A few months after JFK was shot, the Beatles came to America, singing “Yeah, yeah, yeah” on The Ed Sullivan Show and lifting the spirits of a nation. The Fab Four were another cultural marker, a supernova that burned brilliantly for six years before splitting like an atom, letting off a light that still shines in modern worldwide media.
Yet in some ways, the assassination was the beginning of American decline. People wondered who could be trusted. The government’s Warren Commission Report on Kennedy’s death was questioned when it came out in 1964 (and continues to be). In 1968 came the assassinations of Martin Luther King and Kennedy’s brother Robert, who was running for the Democratic presidential nomination. These events, some thought, signaled a conspiracy of some magnitude. If the blood and bullets of the war on the screen each night were not enough, there were nurse-murderer Richard Speck, helter-skelter cult killer Charles Manson, Charles Whitman, known as the Texas Tower sniper, and the four dead students at Kent State to engender fear and cynicism in preteens like me.
“Don’t trust anyone over 30” became a popular conceit as my generation of Boomers came of age in high-school classrooms and on college campuses—sporting long hair and doing drugs, staging protests and riots. “There we were,” as Don Mclean would explain in 1971, “all in one place, a generation lost in space, with no time left to start again.” Another guitar minstrel, Phil Ochs, would observe, “We were born in a revolution, and we died in a wasted war; it’s gone that way before.”
There will never be another time like it, so compressed and etched on the mind.

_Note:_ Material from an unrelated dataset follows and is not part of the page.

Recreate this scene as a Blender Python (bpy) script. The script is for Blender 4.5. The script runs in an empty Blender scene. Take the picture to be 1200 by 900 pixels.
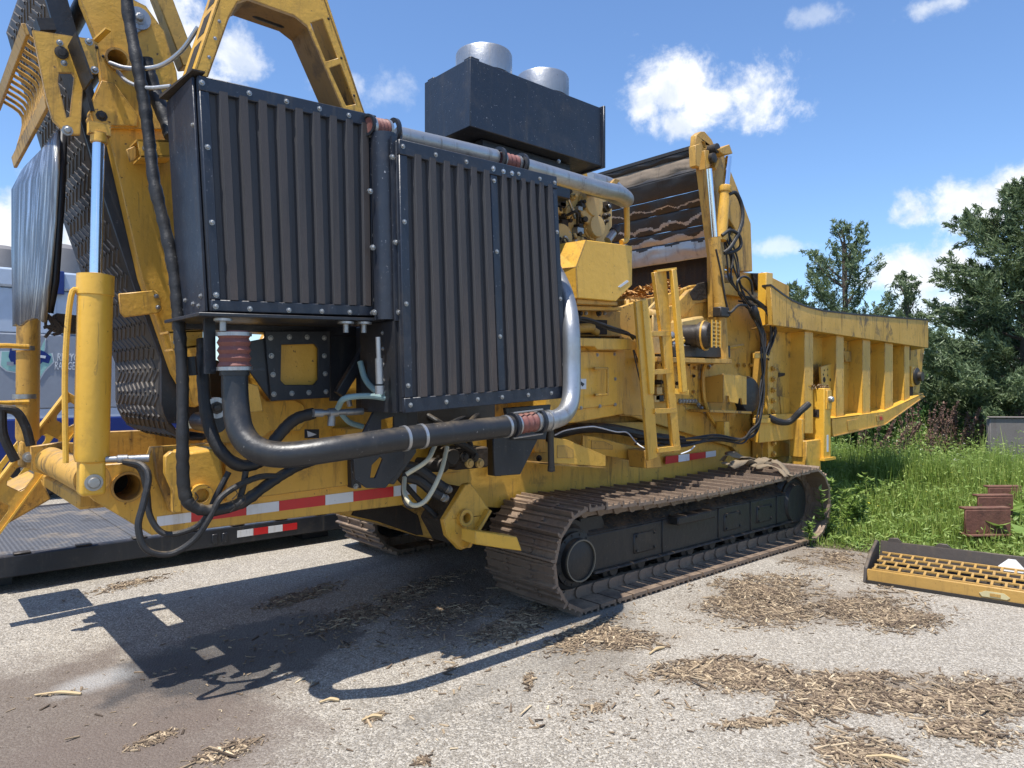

It seems, sadly, that the legacy of the ’60s is sex and drugs, scandal and mistrust, amounting to something like paranoia in our culture and politics. The idealism of the boomer generation has largely been lost. We tried to build a better world and failed, with Jesus Christ as our faux Superstar and Woodstock as our messy swan song. We learned the hard way, by overdose, divorce, contraception and abortion, that we could not love enough, and ended up losing trust in ourselves, in our nation, in the future.
Even JFK’s image has been soiled by later revelations of his sexual excesses. Yet on this anniversary of his death, it’s best to remember the idealism of the era that people sought to live out: “[L]et us go forth to lead the land we love, asking His blessing and His help, but knowing that here on earth God’s work must truly be our own.”
Thank you Brian for this historic story of our world during that time in history. Remember those days so well. Sad time for our Country.
Nice writing.
I wasn’t much older than you; I was 9 and in fourth grade. We got to watch the immediate aftermath on TV in the classroom after our principal announced the event over the intercom. By the time I was halfway through high school, I was already of the firm belief that our slide down the proverbial tubes began in 1964.